If there is good news in the equity markets, the growth of Sukuk debt issuance appears unstoppable, too. Ernst & Young predicts that the Sukuk market as a whole will triple to US$900 billion by 2017, up from US$300 billion in 2012. This year already the Dow Jones Sukuk Index is up 4.39 percent, compared with a return of 0.22 percent in 2013.

Middle East debt issuance has followed similar growth. It reached US$30.46 billion in the first half of the year, up from a paltry US$13.13 billion in 2011, according to Dealogic. And H2 looks as though it will be as good.

But this is not just a MENA phenomenon. Luxembourg and South Africa are all considering Sukuk issuance. In Asia, Hong Kong, Indonesia and Pakistan are currently looking to raise up to a combined US$3.5 billion by the end of the year. This follows the British government which sold its inaugural £200 million (US$336 million) Sukuk at the end of June.

Several factors are behind the global interest in Sukuk issuance. “Low interest rates, with the Saudi Riyal sustainably pegged to what are currently very low US interest rates is prompting a raft of corporates to raise capital via debt and Sukuk instruments. The Sukuk structure is preferred by a number of corporates in the region because of their Shariah compliance. The appetite for Sukuk funding is driven by Sharia-conscious investors seeking fixed income-type returns and who are still faced with a fairly narrow range of corporate choices,” explains Exotix Partners’ Malik.

What has also helped is that the cost of Sukuk issuance has come down. The British Sukuk issue, which was sold flat to equivalent gilts, proved there is at most only a marginal difference in pricing between a Sukuk and conventional debt. “When it was new it wasn’t easy to do,” explains Fitch’s Gamble. “Familiarity has created a virtuous circle.”

Sukuk have also moved out of niche and into the mainstream. Investors who used to be wary, have taken heart from the point that in the wake of the debt crisis, the debt restructuring was with the banks and not with the bonds themselves. “The Sukuk market has become a dedicated investor market in the same way as the Eurobond market is,” says Neuberger Berman’s Nazli. He cites the example of Kenya, which sold its debut dollar bond at the end of June and now talking about Sukuk issuance.

Rising property prices

Perhaps the biggest sign of economic maturing in the region is how it is coping with rising property prices. At first glance, for example, it is hard to avoid a sense of déjà-vu when looking at property prices. It was a real estate crash in Dubai in 2009 that threatened the multi-billion-dollar default of some of the country’s state-linked firms.

At the beginning of the
year, HSBC analysts forecast a 10-15 percent growth in real estate prices in 2014, while rents have risen by an average of 45 percent during the past two years according to real estate advisor CBRE.

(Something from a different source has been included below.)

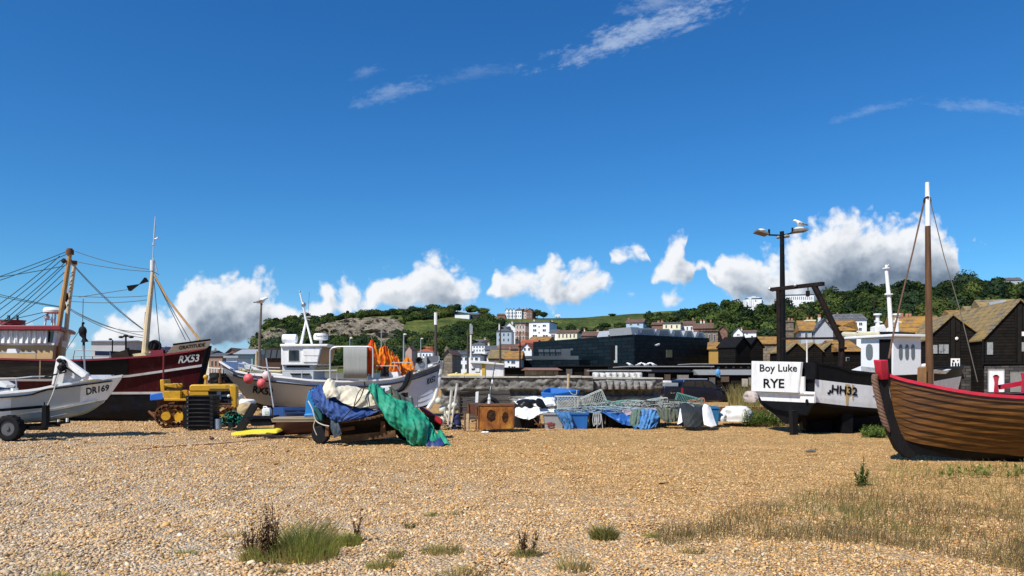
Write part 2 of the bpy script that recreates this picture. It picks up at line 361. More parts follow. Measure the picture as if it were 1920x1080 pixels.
def text(name, s, quad, m, parent, bvh=None, Y=None, off=.008, bold=0.0, shear=0, serif=False):
    """lettering: quad = lower left, lower right, upper right, upper left of the words, as they lie on the surface"""
    c = bpy.data.curves.new('t', 'FONT'); c.body = s; c.offset = bold; c.shear = shear; c.resolution_u = 3
    t = bpy.data.objects.new('t', c); COL.objects.link(t); bpy.context.view_layer.update()
    me = bpy.data.meshes.new_from_object(t.evaluated_get(bpy.context.evaluated_depsgraph_get()))
    if bvh:
        bm = bmesh.new(); bm.from_mesh(me); bmesh.ops.triangulate(bm, faces=bm.faces)
        for _ in range(3):
            ed = [e for e in bm.edges if e.calc_length() > .16]
            if ed: bmesh.ops.subdivide_edges(bm, edges=ed, cuts=1); bmesh.ops.triangulate(bm, faces=bm.faces)
        bm.to_mesh(me); bm.free()
    bpy.data.objects.remove(t); bpy.data.curves.remove(c)
    vs = [v.co.copy() for v in me.vertices]; x0, x1 = min(v.x for v in vs), max(v.x for v in vs); y0, y1 = min(v.y for v in vs), max(v.y for v in vs)
    mb = MB(); out = []
    for v in vs:
        u, w = (v.x-x0)/(x1-x0), (v.y-y0)/(y1-y0)
        a = lerp(quad[0][0], quad[1][0], u), lerp(quad[0][1], quad[1][1], u); b = lerp(quad[3][0], quad[2][0], u), lerp(quad[3][1], quad[2][1], u)
        px, py = lerp(a[0], b[0], w), lerp(a[1], b[1], w)
        q = hit(bvh, px, py, off) if bvh else P(px, py, Y)
        out.append(q if q is not None else (out[-1] if out else P(px, py, 20)))
    mb.add(out, [tuple(p.vertices) for p in me.polygons]); bpy.data.meshes.remove(me)
    return mb.build(name, m, parent, smooth=False)
def crv(pts, n=8):
    pts = [V(p) for p in pts]; out = []
    for i in range(len(pts)-1):
        p0, p1, p2, p3 = pts[max(i-1, 0)], pts[i], pts[i+1], pts[min(i+2, len(pts)-1)]
        for k in range(n):
            t = k/n; out.append(.5*((2*p1)+(p2-p0)*t+(2*p0-5*p1+4*p2-p3)*t*t+(3*p1-p0-3*p2+p3)*t**3))
    return out+[pts[-1]]
def sag(a, b, d, n=8):
    a, b = V(a), V(b); return [a.lerp(b, i/n)-V((0, 0, d*4*(i/n)*(1-i/n))) for i in range(n+1)]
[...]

But this time it is different. ADCB’s Fraser points to the fact that in the UAE there has been a levelling off in pricing in recent months—while transaction volumes remain steady. “This indicates a pause for breath that suggests that the property market is sustainable,” he says. With property yields of 6-7 percent versus 3-4 percent in London or New York, there is still room for prices to rise.

It is the same in Dubai. “The property market is being driven by fundamentals rather than speculation. Only a third of deals are financed by banks. There isn’t the same amount of leverage as last time,” says Fitch’s Gamble.